Your task:
Among the lines below, count those with "Keep". Give only the number.

Input records:
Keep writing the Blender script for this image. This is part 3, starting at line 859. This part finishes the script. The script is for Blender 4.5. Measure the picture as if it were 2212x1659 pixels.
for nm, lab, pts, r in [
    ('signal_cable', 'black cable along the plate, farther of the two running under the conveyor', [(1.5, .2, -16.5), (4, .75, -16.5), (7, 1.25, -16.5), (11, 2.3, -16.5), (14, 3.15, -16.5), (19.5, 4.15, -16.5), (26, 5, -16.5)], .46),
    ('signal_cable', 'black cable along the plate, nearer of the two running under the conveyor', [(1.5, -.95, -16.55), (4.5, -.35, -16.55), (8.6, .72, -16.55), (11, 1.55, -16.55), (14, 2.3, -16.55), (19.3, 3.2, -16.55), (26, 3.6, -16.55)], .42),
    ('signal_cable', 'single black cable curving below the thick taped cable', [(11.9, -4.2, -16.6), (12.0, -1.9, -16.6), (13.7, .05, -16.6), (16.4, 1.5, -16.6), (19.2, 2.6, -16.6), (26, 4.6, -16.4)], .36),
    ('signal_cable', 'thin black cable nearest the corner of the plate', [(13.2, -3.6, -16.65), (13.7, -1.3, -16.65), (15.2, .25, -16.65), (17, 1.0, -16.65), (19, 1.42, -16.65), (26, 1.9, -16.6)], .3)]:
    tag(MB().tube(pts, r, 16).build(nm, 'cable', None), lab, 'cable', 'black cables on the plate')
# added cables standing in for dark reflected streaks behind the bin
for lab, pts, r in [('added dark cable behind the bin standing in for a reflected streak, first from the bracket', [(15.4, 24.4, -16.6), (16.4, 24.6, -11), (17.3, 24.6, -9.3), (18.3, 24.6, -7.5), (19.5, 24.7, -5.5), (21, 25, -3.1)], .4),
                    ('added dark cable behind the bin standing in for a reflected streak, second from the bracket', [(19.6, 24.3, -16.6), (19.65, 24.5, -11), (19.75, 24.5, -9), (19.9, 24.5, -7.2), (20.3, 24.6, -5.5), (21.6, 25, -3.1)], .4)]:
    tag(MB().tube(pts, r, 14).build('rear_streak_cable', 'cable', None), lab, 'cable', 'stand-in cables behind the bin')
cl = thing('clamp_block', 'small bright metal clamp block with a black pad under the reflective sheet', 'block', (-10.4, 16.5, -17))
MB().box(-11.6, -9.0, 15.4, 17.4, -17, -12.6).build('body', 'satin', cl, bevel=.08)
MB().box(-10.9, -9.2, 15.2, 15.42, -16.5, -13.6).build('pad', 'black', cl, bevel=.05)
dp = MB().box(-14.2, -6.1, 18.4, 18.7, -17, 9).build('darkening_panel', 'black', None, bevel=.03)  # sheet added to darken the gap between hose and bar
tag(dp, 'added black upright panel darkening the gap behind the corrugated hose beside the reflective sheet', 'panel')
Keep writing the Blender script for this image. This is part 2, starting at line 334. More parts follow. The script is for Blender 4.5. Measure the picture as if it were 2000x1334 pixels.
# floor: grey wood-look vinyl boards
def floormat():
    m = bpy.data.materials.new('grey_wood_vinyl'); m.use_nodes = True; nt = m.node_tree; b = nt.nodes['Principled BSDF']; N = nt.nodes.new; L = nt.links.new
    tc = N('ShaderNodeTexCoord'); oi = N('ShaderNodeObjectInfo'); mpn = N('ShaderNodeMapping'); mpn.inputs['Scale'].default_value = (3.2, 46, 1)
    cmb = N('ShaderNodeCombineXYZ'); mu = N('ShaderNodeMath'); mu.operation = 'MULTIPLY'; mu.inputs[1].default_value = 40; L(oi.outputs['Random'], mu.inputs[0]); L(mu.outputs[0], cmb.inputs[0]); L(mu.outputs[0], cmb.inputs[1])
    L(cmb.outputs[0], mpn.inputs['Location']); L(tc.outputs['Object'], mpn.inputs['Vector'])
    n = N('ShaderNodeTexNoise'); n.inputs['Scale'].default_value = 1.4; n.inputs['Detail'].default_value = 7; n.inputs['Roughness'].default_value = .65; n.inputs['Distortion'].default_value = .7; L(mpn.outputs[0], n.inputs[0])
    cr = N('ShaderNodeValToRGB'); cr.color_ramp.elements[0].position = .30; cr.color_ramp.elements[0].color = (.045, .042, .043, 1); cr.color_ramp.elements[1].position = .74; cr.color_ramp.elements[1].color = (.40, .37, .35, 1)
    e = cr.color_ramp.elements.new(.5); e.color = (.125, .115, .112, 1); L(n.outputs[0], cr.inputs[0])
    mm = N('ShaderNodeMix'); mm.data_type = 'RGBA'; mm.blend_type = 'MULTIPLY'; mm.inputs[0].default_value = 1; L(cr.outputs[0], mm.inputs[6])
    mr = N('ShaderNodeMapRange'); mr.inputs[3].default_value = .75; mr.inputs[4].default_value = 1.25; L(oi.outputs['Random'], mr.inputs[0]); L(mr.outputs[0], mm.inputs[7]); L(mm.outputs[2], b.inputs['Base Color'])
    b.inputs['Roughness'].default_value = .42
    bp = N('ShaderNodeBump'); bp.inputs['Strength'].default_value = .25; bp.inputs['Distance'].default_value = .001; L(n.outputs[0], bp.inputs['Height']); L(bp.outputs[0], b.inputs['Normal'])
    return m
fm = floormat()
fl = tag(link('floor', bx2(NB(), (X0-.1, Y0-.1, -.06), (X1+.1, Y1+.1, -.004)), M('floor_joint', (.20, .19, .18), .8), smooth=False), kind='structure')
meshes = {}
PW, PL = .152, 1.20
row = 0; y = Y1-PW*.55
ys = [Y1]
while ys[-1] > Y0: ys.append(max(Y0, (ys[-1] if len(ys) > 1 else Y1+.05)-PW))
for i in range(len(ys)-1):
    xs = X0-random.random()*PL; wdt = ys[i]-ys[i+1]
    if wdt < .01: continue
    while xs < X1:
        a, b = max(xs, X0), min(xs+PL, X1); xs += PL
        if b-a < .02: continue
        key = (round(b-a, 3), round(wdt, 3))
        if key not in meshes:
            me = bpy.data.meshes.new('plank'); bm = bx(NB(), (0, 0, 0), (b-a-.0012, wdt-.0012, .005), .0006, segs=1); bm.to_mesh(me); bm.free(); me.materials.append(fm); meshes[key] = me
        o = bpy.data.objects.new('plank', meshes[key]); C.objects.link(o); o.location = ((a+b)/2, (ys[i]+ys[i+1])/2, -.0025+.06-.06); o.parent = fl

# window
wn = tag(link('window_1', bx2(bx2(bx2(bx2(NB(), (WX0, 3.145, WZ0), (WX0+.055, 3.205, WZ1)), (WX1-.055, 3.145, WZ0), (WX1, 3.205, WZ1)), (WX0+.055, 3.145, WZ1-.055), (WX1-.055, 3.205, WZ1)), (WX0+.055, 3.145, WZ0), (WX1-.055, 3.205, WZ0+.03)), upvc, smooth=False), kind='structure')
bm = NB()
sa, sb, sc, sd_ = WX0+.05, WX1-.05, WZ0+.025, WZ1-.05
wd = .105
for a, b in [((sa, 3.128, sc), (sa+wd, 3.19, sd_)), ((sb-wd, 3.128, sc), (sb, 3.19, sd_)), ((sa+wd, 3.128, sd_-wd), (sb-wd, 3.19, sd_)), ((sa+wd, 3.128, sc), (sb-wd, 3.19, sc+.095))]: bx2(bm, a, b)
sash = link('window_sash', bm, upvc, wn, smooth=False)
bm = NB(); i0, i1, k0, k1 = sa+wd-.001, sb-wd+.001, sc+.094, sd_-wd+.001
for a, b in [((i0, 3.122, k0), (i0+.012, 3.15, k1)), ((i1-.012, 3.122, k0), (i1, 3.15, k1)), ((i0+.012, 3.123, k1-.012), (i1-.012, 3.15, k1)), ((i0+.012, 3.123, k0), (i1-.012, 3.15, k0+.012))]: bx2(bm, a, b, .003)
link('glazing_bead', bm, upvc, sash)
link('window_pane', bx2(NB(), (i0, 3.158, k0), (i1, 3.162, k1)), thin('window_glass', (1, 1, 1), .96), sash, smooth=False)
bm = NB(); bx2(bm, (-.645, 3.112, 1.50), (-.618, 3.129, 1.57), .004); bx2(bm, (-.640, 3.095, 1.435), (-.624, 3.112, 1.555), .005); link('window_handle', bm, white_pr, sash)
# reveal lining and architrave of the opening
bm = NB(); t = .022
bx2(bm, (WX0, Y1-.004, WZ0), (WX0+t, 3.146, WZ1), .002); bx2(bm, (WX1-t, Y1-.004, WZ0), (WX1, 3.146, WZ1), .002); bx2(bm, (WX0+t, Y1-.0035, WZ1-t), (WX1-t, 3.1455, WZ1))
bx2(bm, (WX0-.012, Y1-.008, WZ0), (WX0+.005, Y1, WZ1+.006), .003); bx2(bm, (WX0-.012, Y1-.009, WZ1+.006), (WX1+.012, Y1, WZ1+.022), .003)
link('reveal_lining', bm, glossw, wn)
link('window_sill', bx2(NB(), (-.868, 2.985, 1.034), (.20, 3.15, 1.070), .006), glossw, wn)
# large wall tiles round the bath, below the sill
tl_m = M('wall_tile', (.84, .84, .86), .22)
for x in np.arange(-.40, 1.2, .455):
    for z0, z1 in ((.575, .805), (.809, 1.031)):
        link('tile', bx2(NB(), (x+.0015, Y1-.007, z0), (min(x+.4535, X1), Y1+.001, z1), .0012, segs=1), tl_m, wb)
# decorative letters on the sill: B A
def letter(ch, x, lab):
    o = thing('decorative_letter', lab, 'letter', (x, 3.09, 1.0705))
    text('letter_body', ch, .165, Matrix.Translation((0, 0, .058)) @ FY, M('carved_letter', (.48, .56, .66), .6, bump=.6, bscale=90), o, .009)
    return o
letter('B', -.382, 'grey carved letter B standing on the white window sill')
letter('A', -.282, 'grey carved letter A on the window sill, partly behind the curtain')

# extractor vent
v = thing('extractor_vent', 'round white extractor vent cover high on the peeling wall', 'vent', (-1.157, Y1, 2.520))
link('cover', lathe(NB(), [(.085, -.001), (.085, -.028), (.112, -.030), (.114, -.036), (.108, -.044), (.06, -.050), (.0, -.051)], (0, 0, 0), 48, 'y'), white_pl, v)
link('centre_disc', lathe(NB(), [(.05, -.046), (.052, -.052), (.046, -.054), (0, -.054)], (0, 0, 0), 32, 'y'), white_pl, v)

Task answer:
2